While Opyn entered DeFi with an insurance-like product for governance tokens such as compound, its focus has since pivoted to the options market in the digital asset space. According to Zubin Koticha, co-founder of Opyn, the pivot is driven both by user interest and by the sort of hurdles decentralized finance currently faces.
“The biggest issue with DeFi is that[in]traditional finance, you don’t need super over-collateralization,” said Koticha. He added that the differing requirements on capital also eat into DeFi’s competitiveness with traditional finance.
Put simply, options are financial contracts that give users the right to buy or sell an underlying instrument at a predetermined price on or before a specific date. Depending on what they make of market trends, options allow traders to bet on the future bullish or bearish nature of the market.
While options have long existed in traditional finance they are relatively new to the crypto space and hence come with their own hurdles.
Koticha pointed out that under Opyn’s earlier version users needed to put up 100% of the strike price, the agreed-upon price for the option, as collateral in order to mint and sell one. This differs from traditional options markets where the requirements can be significantly lower.

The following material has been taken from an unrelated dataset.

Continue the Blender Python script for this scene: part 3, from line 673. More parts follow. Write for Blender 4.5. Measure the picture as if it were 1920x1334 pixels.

According to Opyn, the update will add a host of new features to its options marketplace, including cash settlement for options without the need to exchange underlying assets, the ability for yield-earning assets to be used as collateral for options, and margin improvements for options.
“We changed our system from physical settlement to cash settlement,” said Koticha. Noting that while traditional markets also cater to needs to settle options in physical commodities like grain, he said there is no such physical delivery need in the crypto space and hence little need to actually exchange the asset. Instead, only the difference in price needs to be delivered.
Although the overall thrust of changes at Opyn are geared toward added efficiencies in how decentralized finance handles capital, the changes are only part of the upgrades in the pipeline. Koticha said Opyn is also plotting a protocol upgrade that will add the functionality to net short and long options together, thereby freeing up more capital.
Earlier in August, Opyn discoveredf a vulnerability on its platform when attackers were able to exploit a bug and walk away with $370,000. According to report by Cointelegraph, the bug allowed attackers to double-spend Opyn’s oToken and thereby steal the collateral put up by users.
In response, Opyn laid out in a blog post a set of measures it would adopt to prevent another such exploit and also compensated users affected by it. According to Koticha, the platform has continued to build on its security by performing additional audits and adding a functionality to pause the system.
While a central kill-switch seems counterintuitive to the ever-bustling crypto markets, Koticha said that with plans to launch a governance token in the future Opyn wants to transfer the kill-switch controls to decentralized governance for the long run.